Yargıtay Kararı 11. Hukuk Dairesi 2013/7557 E. 2013/22497 K. 10.12.2013 T.

YARGITAY KARARI
DAİRE : 11. Hukuk Dairesi
ESAS NO : 2013/7557
KARAR NO : 2013/22497
KARAR TARİHİ : 10.12.2013

Taraflar arasında görülen davada Mersin 1. Asliye Ticaret Mahkemesi’nce verilen 20.02.2013 tarih ve 2012/352-2013/43 sayılı kararın Yargıtayca incelenmesi davacı vekili tarafından istenmiş ve temyiz dilekçesinin süresi içinde verildiği anlaşılmış olmakla, dava dosyası için Tetkik Hakimi tarafından düzenlenen rapor dinlendikten ve yine dosya içerisindeki dilekçe, layihalar, duruşma tutanakları ve tüm belgeler okunup, incelendikten sonra işin gereği görüşülüp, düşünüldü:
Davacı vekili, müvekkilinin davalı banka nezdinde 50.000,00 TL meblağlı vadeli hesabı bulunduğunu, bu hesaba dava dışı şirketin davalı bankadan almış olduğu teminat mektubu nedeniyle bloke konduğunu, teminat mektubundaki risk gerçekleşmeden teminat mektubu aslı davalı bankaya teslim edildiği halde davalı bankanın müvekkiline ait hesaptaki parayı ödemediğini ileri sürerek, 50.000,00 TL’nin temerrüt tarihinden itibaren faiziyle tahsiline karar verilmesini talep ve dava etmiştir.
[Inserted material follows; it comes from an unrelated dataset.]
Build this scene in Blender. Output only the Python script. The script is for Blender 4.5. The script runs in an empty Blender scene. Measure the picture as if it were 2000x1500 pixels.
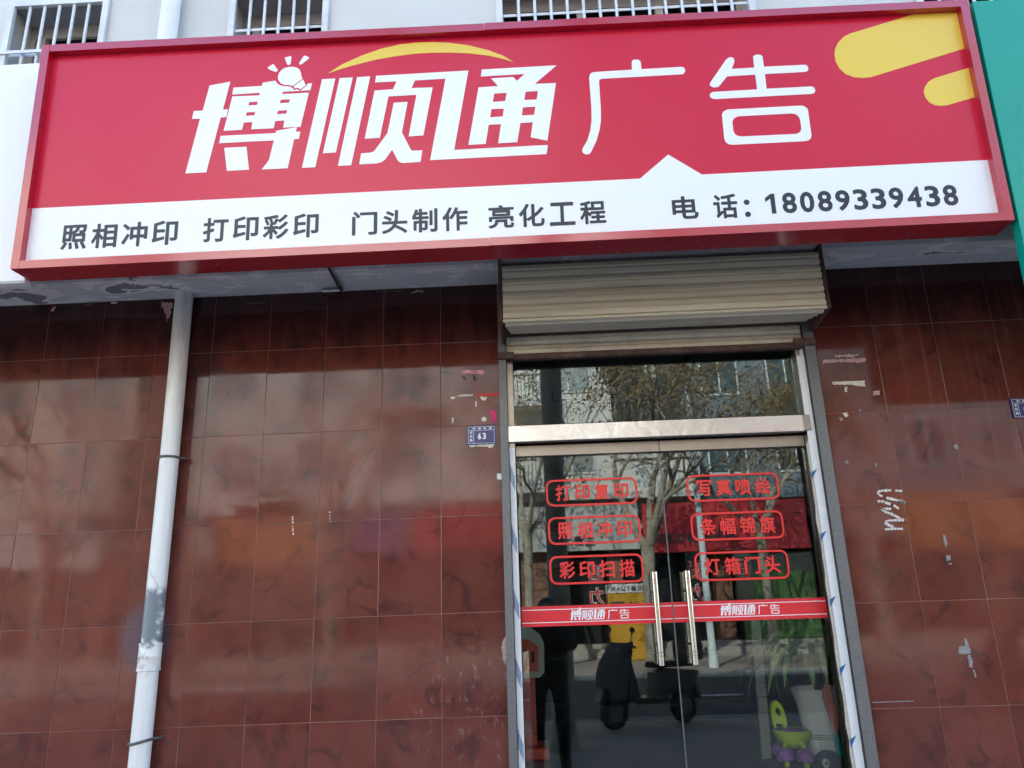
import bpy, math, random
from mathutils import Vector, Matrix
from mathutils.geometry import tessellate_polygon
R = math.radians
scene = bpy.context.scene
col = scene.collection
random.seed(7)

# ---------------------------------------------------------------- camera
cam_d = bpy.data.cameras.new("camera")
cam = bpy.data.objects.new("camera", cam_d)
col.objects.link(cam)
scene.camera = cam
YAW, PITCH, ROLL = R(1.778), R(16.696), R(-1.8216)
CAM = Vector((2.27817, -3.71318, 1.5))
fw = Vector((-math.sin(YAW) * math.cos(PITCH), math.cos(YAW) * math.cos(PITCH), math.sin(PITCH)))
rt = Vector((math.cos(YAW), math.sin(YAW), 0.0))
up = rt.cross(fw)
r2 = math.cos(ROLL) * rt + math.sin(ROLL) * up
u2 = -math.sin(ROLL) * rt + math.cos(ROLL) * up
cam.matrix_world = Matrix(((r2.x, u2.x, -fw.x, CAM.x), (r2.y, u2.y, -fw.y, CAM.y),
                           (r2.z, u2.z, -fw.z, CAM.z), (0, 0, 0, 1)))
cam_d.sensor_width = 36.0
cam_d.lens = 1493.17 * 36.0 / 2000.0
cam_d.clip_start = 0.02
cam_d.clip_end = 1500.0

# ---------------------------------------------------------------- sky, sun, exposure
SUN_EL, SUN_AZ = R(34.0), R(-22.0)          # azimuth from +Y (behind the shop), towards -X
world = bpy.data.worlds.new("World")
scene.world = world
world.use_nodes = True
wn = world.node_tree
wn.nodes.clear()
sky = wn.nodes.new("ShaderNodeTexSky")
sky.sky_type = 'NISHITA'
sky.sun_disc = False
sky.sun_elevation = SUN_EL
sky.sun_rotation = SUN_AZ
sky.altitude = 1200.0
sky.air_density = 1.0
sky.dust_density = 1.2
sky.ozone_density = 1.0
bg = wn.nodes.new("ShaderNodeBackground")
bg.inputs[1].default_value = 0.15
wo = wn.nodes.new("ShaderNodeOutputWorld")
wn.links.new(sky.outputs[0], bg.inputs[0])
wn.links.new(bg.outputs[0], wo.inputs[0])

sun_d = bpy.data.lights.new("sun", 'SUN')
sun_d.energy = 2.9
sun_d.angle = R(0.5)
sun_d.color = (1.0, 0.93, 0.82)
sun = bpy.data.objects.new("sun", sun_d)
col.objects.link(sun)
sdir = Vector((math.sin(SUN_AZ) * math.cos(SUN_EL), math.cos(SUN_AZ) * math.cos(SUN_EL), math.sin(SUN_EL)))
sun.rotation_euler = (-sdir).to_track_quat('-Z', 'Y').to_euler()
sun.location = sdir * 60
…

Davalı vekili, mevduat rehninin kapsamının teminat mektubundan kaynaklanan risk ile sınırlı olmayıp dava dışı şirketin tüm borçlarını kapsadığını, teminat mektubunun iade edilmesi ile ilgili bir ihtilafın mevcut olmadığını, davacının hesabında bulunan 50.000,00 TL’nin sözleşmede mevcut olan müvekkili bankanın takas ve mahsup etme hakkına dayanılarak dava dışı firmanın borçlarına mahsup edildiğini savunarak, davanın reddini istemiştir.
Mahkemece, iddia, savunma, bilirkişi raporu ve dosya kapsamına göre, davalı bankanın, kaynağı rehinli mevduat hesabı olan davacıya ait mevduat üzerinde, rehin sözleşmesindeki miktar kadar takas ve mahsup hakkının her zaman bulunduğu ve olayda bu hakkın yerinde ve zamanında kullanılmış olduğu gerekçesiyle, davanın reddine karar verilmiştir.
Kararı, davacı vekili temyiz etmiştir.
Dava dosyası içerisindeki bilgi ve belgelere, mahkeme kararının gerekçesinde dayanılan delillerin tartışılıp, değerlendirilmesinde usul ve yasaya aykırı bir yön bulunmamasına göre, davacı vekilinin tüm temyiz itirazları yerinde değildir.
SONUÇ: Yukarıda açıklanan nedenlerden dolayı, davacı vekilinin bütün temyiz itirazlarının reddiyle usul ve kanuna uygun bulunan hükmün ONANMASINA, temyiz harcı peşin alındığından başkaca harç alınmasına mahal olmadığına, 10.12.2013 tarihinde oybirliğiyle karar verildi.